Many Web sites and magazines measure camera image quality with varying degrees of rigor, typically examining either the JPEG that the camera produces or a processed version of the camera's raw. But with its DxOMark Sensor measurement, DxO takes a new approach by judging the sensor performance based on the unprocessed "raw" image file from higher-end cameras such as SLRs.
That's significant, because raw images typically must go through a conversion process called demosaicing before they're useful for viewing. Most digital cameras capture only a single color--red, green, or blue--for each sensor pixel. Demosaicing fills in the gaps in this colored checkerboard pattern so each pixel gets all three color components, but this processing stage can disguise sensor performance.
The detail-obsessed camera crowd has begun eagerly chomping on the new data. On Sunday, there were 220 mentions of DxOmark on the Digital Photography Review forums, a popular location for impassioned technical discussions.
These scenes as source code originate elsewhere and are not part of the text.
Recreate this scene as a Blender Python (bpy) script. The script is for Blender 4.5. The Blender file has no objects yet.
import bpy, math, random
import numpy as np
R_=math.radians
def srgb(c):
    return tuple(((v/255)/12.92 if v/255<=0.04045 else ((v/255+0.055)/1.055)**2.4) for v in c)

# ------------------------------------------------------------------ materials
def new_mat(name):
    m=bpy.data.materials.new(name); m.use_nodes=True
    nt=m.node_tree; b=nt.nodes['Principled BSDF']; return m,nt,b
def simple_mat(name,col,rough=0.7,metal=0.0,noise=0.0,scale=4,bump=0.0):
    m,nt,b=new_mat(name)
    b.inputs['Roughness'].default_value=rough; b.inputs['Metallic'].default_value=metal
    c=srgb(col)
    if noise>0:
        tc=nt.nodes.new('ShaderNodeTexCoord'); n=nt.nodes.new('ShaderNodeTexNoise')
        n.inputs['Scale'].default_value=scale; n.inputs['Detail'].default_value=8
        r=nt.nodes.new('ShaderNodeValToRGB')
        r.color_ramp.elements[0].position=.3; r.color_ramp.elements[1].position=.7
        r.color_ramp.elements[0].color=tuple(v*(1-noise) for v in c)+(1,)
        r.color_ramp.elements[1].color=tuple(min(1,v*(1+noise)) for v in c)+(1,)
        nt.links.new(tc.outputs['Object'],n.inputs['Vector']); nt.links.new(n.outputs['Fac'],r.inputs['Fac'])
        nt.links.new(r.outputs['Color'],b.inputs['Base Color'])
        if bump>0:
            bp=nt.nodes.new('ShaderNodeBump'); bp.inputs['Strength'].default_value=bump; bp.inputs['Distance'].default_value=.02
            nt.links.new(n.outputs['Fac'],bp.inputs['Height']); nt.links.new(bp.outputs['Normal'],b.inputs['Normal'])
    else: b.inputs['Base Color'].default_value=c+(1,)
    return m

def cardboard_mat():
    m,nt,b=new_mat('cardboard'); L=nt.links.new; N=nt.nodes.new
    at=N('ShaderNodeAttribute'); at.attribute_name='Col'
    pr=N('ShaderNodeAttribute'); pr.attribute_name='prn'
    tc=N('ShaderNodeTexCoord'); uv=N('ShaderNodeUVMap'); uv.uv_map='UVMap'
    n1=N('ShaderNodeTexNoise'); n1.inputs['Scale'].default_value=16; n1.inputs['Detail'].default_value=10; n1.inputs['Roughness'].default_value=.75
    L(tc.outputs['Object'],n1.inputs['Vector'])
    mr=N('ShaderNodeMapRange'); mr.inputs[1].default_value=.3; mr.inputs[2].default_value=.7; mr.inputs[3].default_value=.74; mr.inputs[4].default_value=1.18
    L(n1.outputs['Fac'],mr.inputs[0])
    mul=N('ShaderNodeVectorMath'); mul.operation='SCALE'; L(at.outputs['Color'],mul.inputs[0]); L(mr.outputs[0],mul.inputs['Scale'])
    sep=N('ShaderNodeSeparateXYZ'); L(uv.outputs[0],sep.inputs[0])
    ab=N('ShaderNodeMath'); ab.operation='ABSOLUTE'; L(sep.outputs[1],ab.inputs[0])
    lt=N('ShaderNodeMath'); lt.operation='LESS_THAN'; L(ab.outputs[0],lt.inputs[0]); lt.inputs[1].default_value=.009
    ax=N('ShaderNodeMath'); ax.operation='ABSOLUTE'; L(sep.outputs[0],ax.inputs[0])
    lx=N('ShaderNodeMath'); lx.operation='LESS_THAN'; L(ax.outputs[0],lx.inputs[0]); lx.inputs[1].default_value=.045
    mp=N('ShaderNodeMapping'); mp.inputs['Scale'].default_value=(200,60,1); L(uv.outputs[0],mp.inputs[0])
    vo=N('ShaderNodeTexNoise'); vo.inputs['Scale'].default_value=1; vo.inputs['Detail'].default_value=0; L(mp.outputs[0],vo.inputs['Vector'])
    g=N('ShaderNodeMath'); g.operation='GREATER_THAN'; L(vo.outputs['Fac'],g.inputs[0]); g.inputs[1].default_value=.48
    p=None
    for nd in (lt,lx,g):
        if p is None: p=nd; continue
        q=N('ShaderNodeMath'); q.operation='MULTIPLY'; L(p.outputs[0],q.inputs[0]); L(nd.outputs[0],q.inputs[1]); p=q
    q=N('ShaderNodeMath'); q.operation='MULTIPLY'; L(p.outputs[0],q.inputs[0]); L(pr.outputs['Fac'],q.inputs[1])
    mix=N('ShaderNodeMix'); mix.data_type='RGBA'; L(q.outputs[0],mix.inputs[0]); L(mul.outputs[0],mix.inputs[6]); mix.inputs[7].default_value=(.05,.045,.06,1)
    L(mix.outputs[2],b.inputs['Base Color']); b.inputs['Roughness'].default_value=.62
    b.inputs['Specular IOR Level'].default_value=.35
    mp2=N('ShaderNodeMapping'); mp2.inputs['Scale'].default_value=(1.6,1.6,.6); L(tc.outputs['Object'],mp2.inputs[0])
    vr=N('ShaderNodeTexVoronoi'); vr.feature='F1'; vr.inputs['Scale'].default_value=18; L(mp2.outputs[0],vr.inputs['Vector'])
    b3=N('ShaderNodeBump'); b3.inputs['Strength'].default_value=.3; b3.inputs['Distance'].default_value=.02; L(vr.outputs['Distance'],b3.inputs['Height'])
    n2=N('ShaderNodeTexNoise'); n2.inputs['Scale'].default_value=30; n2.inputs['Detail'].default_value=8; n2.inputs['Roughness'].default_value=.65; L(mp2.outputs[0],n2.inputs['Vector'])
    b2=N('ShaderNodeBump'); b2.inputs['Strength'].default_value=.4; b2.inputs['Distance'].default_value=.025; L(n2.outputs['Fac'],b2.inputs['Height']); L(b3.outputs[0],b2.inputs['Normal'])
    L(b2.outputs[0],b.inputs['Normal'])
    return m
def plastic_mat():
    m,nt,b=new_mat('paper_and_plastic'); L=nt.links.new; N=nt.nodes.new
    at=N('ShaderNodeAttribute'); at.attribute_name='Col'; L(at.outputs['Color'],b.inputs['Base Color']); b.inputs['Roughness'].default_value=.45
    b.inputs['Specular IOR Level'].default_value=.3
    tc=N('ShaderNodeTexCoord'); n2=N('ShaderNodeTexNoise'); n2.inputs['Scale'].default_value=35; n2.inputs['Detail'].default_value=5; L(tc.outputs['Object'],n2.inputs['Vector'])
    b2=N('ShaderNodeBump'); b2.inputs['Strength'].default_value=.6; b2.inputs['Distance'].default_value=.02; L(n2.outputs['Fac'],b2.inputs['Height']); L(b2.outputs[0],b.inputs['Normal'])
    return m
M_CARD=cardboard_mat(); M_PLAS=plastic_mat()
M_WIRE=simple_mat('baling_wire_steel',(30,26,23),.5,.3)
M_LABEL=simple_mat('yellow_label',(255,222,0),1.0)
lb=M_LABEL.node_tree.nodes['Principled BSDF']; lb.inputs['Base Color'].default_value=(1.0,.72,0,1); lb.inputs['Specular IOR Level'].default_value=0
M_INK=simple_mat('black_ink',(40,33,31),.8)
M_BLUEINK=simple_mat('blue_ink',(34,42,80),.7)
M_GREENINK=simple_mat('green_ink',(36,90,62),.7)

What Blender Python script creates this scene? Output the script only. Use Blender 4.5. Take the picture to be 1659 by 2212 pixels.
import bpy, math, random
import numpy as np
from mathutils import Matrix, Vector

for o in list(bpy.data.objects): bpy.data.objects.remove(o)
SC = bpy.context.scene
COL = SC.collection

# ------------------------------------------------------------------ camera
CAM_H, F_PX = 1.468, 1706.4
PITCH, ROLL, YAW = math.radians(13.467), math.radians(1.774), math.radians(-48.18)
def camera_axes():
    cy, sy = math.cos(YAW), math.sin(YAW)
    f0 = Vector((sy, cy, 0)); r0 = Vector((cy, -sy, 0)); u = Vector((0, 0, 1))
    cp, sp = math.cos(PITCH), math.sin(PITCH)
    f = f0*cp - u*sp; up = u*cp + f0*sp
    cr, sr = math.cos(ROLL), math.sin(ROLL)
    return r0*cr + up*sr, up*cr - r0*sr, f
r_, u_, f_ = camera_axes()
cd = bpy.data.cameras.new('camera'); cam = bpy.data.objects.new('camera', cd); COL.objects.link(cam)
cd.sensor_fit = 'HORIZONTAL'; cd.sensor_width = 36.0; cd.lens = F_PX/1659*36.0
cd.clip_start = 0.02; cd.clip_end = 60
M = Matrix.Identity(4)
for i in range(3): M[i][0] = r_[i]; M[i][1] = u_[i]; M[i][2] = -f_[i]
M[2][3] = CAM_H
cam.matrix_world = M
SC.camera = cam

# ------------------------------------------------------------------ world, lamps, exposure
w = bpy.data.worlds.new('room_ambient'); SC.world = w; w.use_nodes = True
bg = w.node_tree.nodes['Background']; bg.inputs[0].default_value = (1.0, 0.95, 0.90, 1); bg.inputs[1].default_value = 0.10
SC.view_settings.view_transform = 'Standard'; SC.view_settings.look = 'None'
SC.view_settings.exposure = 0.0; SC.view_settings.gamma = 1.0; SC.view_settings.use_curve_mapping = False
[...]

New tests coming More measurements are coming, added Nicolas Touchard, vice president of marketing for DxO Labs' image quality evaluation business. First, in two or three weeks, will come measurements for medium-format digital camera sensors from companies including Hasselblad, Mamiya, Phase One, and Leaf. Then will come more high-end compact "bridge" cameras.
DxOMark Image Processing for the camera's computer, whose job it is to perform tasks such as converting raw images to JPEG, and DxOMark Optics for lenses.
The latter measurement will go beyond most lens tests by showing how well each lens works on each camera rather than one or two reference models. DxO takes that approach because lenses behave differently because different cameras have different attributes such as the geometry of the microlenses that help each sensor pixel gather more light, Touchard said.
DxO makes a business out of detailed measurements of camera performance, selling the data to camera and chip companies and incorporating it into its own DxO Optics Pro raw-processing software for photographers. So why give some of the data away for free on a Web site? Publicity.